▶ _Exercise goal_
Select the lines that contain "script" and copy each of them.

▶ _Exercise material_
▶
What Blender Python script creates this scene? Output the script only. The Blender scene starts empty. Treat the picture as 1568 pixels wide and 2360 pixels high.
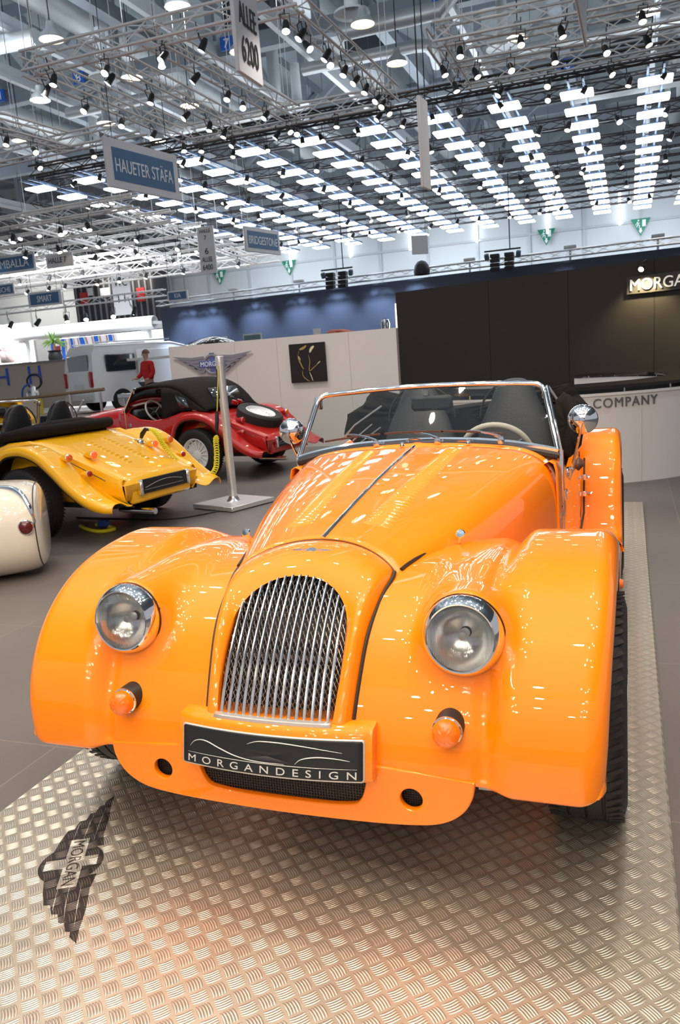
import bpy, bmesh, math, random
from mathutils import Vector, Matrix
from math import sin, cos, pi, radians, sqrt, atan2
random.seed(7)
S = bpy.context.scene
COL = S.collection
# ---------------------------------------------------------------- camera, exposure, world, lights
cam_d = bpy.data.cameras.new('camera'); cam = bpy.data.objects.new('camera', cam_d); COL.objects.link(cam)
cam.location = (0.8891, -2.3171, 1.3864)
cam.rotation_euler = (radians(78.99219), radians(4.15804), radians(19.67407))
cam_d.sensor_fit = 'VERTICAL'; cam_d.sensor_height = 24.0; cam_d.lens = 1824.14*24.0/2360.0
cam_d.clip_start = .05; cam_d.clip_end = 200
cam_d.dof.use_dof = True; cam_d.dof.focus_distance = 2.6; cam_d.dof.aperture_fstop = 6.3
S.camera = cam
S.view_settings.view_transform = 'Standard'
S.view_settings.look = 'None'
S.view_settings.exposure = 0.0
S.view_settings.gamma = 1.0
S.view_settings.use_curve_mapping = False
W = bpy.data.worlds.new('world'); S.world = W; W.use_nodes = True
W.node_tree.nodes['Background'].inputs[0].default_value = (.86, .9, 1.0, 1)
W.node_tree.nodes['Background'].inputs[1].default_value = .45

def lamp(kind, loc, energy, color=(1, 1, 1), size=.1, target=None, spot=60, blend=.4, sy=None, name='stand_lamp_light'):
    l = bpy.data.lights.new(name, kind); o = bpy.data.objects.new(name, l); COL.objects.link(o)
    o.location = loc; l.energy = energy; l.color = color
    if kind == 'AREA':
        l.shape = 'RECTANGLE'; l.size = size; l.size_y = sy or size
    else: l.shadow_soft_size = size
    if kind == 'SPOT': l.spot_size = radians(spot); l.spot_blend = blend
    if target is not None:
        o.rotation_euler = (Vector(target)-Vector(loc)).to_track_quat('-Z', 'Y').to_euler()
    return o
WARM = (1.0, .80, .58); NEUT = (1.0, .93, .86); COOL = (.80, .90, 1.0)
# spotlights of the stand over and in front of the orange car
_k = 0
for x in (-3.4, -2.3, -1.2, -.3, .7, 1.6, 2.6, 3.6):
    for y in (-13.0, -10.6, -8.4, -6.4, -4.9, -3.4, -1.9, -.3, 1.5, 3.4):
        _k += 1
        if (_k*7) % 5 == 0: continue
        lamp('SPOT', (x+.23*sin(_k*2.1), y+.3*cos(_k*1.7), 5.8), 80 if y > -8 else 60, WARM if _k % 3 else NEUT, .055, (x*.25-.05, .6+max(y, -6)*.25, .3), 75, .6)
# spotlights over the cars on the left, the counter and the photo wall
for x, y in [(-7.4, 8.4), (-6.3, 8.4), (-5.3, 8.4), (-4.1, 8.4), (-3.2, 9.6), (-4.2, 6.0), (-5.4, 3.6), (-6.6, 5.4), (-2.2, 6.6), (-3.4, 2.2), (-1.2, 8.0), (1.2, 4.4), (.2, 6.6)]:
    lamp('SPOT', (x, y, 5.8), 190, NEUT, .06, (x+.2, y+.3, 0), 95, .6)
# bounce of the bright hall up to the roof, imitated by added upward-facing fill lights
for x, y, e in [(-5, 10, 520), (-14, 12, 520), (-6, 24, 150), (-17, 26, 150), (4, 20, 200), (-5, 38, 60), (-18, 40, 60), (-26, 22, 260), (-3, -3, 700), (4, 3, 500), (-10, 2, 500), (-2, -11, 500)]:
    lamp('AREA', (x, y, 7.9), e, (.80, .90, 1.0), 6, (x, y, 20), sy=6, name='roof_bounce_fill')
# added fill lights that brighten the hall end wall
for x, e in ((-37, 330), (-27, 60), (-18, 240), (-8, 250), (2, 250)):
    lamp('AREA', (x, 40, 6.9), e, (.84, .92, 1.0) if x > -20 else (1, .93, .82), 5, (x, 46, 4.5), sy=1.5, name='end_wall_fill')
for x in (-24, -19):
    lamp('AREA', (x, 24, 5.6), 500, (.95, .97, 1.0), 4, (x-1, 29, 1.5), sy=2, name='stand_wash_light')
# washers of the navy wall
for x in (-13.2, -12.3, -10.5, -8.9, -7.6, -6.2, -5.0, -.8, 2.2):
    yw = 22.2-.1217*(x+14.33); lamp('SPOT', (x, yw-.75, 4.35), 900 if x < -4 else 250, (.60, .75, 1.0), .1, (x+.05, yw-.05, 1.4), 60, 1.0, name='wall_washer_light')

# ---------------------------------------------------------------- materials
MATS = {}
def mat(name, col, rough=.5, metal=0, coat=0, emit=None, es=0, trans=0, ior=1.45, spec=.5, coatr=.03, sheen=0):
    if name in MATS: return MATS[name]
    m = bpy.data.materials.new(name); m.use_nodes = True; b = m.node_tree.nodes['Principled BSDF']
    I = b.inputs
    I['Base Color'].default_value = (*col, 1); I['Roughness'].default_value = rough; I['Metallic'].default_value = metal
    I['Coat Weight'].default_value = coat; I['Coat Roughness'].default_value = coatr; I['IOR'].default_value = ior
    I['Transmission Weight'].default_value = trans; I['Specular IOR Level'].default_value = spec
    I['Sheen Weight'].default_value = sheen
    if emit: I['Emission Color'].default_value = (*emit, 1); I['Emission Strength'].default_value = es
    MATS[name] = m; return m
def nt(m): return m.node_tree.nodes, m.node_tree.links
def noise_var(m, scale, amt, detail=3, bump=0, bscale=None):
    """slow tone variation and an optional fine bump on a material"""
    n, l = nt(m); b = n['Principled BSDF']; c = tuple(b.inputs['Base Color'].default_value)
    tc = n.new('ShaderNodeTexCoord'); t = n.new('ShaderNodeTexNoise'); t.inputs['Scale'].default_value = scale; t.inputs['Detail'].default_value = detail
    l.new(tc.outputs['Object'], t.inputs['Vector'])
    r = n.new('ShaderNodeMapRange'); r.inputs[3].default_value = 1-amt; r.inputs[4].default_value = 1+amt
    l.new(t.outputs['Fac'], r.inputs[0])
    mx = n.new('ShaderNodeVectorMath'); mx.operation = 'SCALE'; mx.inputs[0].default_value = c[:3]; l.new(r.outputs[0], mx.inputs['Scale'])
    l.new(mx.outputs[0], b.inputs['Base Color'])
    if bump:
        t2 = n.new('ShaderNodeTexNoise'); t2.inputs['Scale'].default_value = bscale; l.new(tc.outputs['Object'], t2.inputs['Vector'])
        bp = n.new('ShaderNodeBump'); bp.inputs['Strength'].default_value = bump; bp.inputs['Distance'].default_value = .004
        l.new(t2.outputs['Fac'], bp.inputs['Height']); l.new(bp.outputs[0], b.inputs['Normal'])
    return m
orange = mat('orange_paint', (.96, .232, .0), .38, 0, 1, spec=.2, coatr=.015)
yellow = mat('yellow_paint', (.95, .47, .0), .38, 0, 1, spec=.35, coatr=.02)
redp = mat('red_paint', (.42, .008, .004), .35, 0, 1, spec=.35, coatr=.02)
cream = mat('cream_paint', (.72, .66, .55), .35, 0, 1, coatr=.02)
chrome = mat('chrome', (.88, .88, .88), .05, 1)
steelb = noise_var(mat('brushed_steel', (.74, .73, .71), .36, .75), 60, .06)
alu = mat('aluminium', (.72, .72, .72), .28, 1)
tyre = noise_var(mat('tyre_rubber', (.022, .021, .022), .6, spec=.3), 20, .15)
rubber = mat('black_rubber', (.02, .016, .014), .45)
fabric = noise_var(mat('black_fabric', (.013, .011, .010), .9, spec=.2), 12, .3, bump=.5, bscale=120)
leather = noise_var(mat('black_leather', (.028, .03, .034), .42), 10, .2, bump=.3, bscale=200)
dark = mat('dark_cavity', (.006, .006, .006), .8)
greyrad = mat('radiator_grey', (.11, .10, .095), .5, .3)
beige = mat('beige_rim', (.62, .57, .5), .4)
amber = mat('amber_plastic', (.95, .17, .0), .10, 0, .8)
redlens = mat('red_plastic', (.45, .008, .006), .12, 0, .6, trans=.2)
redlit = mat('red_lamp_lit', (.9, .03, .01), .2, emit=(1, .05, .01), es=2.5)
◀
▶
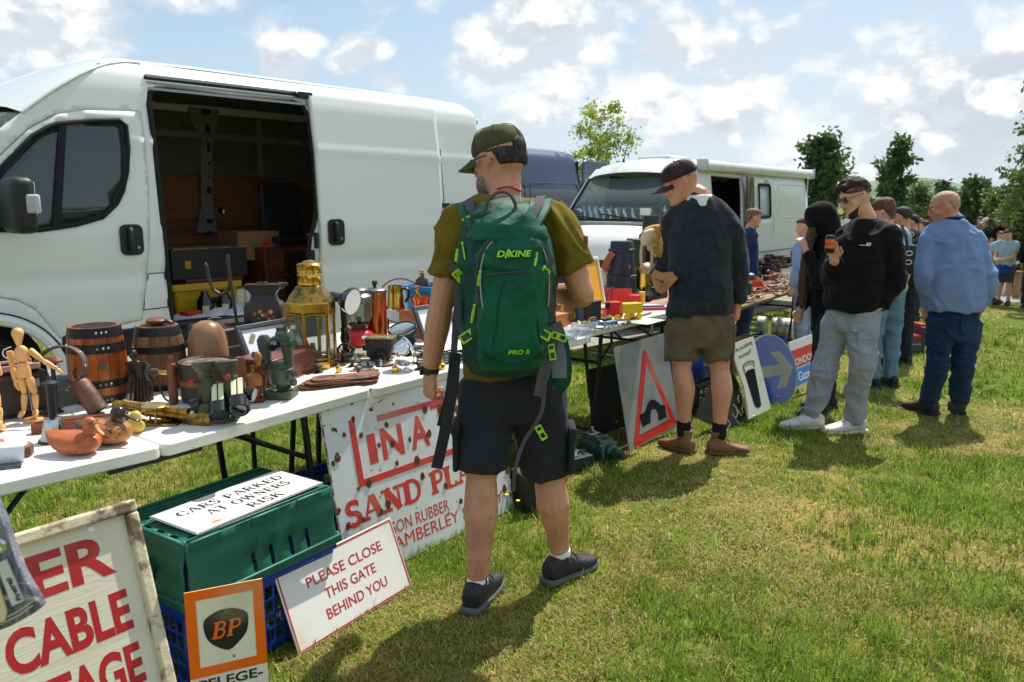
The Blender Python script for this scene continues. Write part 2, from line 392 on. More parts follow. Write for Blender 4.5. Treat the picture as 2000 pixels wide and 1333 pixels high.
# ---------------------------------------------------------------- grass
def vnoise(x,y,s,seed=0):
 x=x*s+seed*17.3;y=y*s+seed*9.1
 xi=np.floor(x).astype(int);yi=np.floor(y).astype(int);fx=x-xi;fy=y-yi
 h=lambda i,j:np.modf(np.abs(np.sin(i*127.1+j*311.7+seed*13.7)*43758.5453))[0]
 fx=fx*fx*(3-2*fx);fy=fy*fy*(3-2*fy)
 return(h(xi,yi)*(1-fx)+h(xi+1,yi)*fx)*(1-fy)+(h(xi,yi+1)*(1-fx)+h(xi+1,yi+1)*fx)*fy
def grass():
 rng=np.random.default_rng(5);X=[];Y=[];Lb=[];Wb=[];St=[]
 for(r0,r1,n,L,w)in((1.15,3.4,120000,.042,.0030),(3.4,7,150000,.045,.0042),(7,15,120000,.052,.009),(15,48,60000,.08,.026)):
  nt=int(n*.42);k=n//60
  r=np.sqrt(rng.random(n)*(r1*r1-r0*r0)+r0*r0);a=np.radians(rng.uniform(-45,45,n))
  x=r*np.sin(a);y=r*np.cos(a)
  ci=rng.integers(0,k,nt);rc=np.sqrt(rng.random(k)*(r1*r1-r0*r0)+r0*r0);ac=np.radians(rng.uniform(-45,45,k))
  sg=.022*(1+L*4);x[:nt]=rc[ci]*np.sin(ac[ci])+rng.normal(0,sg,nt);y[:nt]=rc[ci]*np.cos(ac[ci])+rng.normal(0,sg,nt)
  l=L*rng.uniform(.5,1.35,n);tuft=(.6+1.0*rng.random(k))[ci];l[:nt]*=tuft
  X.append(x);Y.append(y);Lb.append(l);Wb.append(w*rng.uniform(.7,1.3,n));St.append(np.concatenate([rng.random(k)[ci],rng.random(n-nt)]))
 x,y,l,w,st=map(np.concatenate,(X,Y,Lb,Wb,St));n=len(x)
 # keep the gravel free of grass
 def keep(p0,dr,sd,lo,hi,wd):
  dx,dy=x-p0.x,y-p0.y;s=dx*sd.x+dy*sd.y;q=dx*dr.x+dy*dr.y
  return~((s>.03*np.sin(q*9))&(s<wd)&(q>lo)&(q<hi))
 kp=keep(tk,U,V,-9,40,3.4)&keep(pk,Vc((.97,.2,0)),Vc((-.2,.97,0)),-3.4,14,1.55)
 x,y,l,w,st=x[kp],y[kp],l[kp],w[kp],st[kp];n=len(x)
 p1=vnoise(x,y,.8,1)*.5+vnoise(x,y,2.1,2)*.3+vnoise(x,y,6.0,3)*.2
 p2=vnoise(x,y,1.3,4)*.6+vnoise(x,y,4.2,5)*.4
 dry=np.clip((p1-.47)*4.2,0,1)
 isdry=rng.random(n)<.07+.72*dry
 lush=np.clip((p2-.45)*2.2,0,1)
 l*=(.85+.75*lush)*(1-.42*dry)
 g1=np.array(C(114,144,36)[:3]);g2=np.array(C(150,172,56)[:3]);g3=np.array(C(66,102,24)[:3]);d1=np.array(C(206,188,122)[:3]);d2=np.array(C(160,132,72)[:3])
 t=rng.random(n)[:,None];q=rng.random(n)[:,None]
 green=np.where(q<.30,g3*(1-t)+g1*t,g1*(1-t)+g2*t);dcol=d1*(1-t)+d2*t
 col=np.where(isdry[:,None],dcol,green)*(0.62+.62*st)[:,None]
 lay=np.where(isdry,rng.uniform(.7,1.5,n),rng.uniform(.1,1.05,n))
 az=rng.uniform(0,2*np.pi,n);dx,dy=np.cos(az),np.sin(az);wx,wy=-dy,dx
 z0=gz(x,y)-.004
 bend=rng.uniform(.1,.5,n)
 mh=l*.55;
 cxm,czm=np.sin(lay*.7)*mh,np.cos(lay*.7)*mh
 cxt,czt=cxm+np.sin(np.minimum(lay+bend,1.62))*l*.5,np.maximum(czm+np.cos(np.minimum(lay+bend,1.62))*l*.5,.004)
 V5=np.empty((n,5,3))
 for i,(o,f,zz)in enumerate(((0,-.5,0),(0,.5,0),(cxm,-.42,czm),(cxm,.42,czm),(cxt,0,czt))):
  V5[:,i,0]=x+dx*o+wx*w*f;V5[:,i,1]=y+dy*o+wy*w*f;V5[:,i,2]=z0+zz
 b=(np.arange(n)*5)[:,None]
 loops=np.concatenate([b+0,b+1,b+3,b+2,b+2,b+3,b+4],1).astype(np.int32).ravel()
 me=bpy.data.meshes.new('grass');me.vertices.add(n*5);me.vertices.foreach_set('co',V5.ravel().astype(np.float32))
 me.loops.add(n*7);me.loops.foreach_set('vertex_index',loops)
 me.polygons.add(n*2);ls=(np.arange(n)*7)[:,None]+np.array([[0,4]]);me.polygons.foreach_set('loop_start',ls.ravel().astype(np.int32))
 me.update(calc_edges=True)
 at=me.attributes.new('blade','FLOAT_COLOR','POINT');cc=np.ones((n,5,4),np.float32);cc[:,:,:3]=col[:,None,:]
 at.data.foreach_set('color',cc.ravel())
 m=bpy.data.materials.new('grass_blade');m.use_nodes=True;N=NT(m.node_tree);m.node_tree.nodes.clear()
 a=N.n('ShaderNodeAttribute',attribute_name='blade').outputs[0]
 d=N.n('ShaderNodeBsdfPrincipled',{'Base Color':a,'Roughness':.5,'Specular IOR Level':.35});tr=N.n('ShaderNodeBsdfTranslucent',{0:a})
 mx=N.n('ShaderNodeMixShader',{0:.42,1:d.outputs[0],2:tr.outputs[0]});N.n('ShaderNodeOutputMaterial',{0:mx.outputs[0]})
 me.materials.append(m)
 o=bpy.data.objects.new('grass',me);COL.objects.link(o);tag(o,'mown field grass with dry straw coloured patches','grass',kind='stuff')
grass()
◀
▶ _Written response_
What Blender Python script creates this scene? Output the script only. The Blender scene starts empty. Treat the picture as 1568 pixels wide and 2360 pixels high.
The Blender Python script for this scene continues. Write part 2, from line 392 on. More parts follow. Write for Blender 4.5. Treat the picture as 2000 pixels wide and 1333 pixels high.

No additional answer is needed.